Pride is a celebration of queerness and its history. In June, we celebrate the resilience of those who lost every single one of their friends to AIDS and those who grew up without gay or trans role models to guide their maturity. We remember the courage of the trans women of color who threw bricks at the policemen who wanted them dead, and we march to show that we will not be silenced by incarceration, violation, and murder.
All too often, straight folks forget what they carry into queer spaces.

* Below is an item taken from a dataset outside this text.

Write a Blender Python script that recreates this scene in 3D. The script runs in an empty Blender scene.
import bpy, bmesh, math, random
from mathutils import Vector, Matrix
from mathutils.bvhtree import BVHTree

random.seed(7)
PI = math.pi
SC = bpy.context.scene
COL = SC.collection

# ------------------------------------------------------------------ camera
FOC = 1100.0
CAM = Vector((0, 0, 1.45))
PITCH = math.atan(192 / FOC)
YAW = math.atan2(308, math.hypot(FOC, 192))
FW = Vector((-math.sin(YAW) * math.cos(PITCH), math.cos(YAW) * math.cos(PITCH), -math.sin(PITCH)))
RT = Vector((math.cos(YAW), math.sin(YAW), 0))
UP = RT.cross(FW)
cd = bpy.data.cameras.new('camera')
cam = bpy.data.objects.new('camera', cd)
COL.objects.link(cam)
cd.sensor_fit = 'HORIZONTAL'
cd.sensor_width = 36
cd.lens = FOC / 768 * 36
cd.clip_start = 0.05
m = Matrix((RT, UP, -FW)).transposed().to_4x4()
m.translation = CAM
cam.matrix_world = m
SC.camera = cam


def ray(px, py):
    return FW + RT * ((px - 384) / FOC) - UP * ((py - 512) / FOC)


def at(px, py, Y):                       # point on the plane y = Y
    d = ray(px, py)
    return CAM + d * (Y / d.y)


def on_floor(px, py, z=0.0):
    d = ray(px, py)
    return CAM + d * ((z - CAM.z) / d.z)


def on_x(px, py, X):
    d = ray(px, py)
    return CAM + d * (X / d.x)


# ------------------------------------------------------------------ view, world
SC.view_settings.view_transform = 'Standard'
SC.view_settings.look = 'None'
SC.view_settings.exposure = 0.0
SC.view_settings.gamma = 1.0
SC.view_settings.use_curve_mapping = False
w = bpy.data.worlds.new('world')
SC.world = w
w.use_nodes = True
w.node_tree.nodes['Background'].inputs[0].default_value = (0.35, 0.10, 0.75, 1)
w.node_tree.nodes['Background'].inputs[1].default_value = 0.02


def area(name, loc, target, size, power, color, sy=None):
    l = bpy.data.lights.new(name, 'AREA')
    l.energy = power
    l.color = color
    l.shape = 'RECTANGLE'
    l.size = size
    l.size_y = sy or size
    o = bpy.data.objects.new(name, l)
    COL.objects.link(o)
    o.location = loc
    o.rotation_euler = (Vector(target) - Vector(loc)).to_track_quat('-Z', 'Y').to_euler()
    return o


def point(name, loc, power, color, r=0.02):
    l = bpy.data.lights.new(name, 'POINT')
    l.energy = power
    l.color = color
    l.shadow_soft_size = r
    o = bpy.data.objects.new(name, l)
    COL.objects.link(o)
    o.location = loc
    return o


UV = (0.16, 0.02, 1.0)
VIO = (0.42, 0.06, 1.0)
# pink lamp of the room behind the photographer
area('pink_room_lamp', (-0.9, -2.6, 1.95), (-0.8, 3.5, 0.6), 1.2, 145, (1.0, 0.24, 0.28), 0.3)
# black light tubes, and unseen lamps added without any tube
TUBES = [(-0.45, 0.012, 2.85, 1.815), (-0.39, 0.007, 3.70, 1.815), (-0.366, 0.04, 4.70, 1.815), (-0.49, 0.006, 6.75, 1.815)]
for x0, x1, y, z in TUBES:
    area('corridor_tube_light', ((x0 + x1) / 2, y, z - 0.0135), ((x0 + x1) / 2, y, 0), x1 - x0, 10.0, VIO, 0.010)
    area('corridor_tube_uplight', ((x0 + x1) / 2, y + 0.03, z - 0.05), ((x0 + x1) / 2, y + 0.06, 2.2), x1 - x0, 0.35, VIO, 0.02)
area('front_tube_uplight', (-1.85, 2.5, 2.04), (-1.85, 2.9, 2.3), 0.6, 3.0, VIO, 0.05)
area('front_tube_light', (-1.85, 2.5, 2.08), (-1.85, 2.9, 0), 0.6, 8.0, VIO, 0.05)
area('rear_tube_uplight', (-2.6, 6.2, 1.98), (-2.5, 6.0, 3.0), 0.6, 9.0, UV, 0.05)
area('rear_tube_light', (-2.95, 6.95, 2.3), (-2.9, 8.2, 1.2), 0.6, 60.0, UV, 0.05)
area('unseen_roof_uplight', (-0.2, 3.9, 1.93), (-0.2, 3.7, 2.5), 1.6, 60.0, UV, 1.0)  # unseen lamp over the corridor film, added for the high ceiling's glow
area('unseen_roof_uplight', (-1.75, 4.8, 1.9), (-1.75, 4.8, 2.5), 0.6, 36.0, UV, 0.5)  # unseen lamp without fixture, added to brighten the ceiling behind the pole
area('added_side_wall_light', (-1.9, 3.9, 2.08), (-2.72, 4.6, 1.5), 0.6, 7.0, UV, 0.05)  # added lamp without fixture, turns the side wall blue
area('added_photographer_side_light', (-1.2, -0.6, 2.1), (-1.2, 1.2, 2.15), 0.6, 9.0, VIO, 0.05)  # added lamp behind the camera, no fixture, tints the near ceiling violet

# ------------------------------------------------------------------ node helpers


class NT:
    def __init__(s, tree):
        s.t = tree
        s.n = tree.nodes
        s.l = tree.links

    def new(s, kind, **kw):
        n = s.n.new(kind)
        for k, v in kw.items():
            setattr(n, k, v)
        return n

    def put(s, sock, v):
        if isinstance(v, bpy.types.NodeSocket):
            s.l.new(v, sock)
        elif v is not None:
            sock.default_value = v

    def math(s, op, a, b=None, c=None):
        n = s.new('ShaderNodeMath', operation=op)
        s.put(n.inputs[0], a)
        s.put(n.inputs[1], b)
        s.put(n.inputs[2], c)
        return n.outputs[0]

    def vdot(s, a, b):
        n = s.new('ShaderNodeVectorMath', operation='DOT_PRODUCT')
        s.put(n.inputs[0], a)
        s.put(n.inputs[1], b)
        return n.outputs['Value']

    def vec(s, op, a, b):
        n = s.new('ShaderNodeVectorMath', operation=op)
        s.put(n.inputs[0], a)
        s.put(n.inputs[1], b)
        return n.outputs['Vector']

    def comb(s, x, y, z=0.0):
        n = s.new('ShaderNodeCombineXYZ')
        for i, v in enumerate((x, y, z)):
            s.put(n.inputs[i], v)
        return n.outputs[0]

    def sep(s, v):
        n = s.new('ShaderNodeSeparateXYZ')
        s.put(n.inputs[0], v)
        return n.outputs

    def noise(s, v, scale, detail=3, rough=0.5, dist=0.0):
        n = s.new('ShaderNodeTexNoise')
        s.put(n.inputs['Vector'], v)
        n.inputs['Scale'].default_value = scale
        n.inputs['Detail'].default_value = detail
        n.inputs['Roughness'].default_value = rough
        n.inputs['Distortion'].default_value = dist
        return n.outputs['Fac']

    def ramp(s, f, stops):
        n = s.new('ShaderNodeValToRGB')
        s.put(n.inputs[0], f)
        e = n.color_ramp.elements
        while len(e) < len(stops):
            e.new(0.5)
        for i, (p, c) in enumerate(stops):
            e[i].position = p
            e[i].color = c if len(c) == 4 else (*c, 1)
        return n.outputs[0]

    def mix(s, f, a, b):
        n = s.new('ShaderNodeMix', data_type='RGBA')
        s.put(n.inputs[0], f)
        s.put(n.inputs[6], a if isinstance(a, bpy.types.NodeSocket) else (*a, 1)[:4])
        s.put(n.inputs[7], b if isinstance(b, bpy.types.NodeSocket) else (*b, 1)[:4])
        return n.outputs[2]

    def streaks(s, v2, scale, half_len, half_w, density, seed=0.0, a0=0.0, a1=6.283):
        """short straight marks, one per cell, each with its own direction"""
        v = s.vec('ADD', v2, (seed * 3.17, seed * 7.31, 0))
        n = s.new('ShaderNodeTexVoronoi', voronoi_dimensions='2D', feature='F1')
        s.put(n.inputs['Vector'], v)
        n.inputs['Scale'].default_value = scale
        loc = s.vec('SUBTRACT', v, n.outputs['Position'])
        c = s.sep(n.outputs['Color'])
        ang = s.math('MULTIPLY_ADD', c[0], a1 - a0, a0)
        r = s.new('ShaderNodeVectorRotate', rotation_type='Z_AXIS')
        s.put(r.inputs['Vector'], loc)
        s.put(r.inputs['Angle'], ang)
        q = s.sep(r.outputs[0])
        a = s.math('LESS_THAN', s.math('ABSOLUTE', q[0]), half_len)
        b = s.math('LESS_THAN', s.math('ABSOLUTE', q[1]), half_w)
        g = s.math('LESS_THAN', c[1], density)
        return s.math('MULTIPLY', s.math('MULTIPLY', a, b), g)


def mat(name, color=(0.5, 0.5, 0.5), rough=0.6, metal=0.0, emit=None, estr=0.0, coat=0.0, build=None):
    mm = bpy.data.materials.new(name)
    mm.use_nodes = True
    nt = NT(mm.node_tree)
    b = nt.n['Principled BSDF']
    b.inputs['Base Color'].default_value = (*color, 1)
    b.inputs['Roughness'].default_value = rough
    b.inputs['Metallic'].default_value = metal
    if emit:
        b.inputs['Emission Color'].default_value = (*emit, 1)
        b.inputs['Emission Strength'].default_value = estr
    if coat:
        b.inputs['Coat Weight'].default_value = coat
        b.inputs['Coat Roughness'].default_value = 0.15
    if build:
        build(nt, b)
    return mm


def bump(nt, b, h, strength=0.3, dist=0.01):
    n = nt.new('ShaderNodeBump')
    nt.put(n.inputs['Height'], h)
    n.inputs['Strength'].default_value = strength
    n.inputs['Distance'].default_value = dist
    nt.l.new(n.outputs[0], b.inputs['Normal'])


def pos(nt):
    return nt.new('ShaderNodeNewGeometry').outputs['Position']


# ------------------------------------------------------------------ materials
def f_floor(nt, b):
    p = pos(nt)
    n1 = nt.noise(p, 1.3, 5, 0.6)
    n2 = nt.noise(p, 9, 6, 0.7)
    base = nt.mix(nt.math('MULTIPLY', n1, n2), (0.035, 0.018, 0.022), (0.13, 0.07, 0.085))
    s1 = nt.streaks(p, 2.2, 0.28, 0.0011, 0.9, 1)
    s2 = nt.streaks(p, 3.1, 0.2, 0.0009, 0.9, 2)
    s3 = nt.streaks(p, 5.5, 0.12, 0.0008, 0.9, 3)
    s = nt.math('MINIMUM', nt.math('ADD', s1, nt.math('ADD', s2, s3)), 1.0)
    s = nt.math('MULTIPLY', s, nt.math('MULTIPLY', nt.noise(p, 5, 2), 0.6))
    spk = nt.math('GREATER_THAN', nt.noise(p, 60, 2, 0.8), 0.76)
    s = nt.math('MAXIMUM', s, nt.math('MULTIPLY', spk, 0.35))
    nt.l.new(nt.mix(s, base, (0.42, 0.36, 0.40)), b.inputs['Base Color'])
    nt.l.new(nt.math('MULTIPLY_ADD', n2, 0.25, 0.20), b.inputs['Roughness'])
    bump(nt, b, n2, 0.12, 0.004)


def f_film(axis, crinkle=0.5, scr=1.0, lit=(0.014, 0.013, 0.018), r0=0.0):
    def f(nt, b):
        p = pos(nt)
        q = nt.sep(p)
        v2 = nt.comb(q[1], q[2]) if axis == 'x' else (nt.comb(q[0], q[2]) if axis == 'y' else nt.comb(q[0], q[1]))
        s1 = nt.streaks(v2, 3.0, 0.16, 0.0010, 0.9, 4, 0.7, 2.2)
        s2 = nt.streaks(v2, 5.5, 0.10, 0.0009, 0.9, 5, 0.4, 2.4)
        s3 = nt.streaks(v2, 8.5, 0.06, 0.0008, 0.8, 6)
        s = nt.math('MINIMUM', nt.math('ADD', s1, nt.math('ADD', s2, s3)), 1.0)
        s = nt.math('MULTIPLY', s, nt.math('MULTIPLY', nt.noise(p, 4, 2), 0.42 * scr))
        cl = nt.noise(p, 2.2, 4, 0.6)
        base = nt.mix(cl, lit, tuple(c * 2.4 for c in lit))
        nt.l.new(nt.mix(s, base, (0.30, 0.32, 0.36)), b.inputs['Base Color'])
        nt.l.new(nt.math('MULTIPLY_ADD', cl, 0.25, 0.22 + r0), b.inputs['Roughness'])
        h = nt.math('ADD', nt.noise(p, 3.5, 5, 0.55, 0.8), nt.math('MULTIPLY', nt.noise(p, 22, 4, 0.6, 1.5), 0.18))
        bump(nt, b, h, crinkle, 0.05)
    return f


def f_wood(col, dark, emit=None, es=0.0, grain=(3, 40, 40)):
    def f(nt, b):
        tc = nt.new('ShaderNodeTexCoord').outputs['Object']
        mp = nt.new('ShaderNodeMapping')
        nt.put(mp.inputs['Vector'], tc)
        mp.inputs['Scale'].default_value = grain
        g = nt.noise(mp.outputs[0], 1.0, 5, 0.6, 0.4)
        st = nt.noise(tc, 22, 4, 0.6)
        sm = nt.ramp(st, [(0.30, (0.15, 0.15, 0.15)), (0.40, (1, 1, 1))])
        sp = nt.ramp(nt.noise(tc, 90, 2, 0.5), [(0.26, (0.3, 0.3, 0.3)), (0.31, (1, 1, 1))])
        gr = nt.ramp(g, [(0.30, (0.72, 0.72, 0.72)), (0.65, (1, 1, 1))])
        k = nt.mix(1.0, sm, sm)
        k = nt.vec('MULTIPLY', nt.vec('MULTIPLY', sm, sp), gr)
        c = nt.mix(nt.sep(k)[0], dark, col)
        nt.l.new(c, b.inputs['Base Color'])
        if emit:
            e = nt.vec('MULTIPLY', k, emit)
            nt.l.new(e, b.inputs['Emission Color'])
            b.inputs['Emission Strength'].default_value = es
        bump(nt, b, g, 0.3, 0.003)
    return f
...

When I see straight folks at Pride, I remember the kids who harassed me in locker rooms, the anxiety I felt when I started questioning, and the fear I feel every time I hold hands in public—and the fear that prevents me from kissing a man when people are nearby. Yes, even in Capitol Hill in progressive Seattle.
So please, my straight and cis friends, be aware of what your presence carries.
I know you mean the best by showing support at Pride, but understand your place. Pride is central to the resiliency of LGBTQ+ people. I show up to be with my community—not to become an exhibit for straight folks trying to prove how open-minded they are.
Yes, Pride is a celebration of free love and acceptance, and you could argue that exclusionary attitudes runs counter to those ideals. But more importantly, it needs to be first and foremost a space for healing from centuries of trauma inflicted on the LGBTQ+ community. Don’t decentralize our healing for your party.
And for God’s sake, no cops at Pride.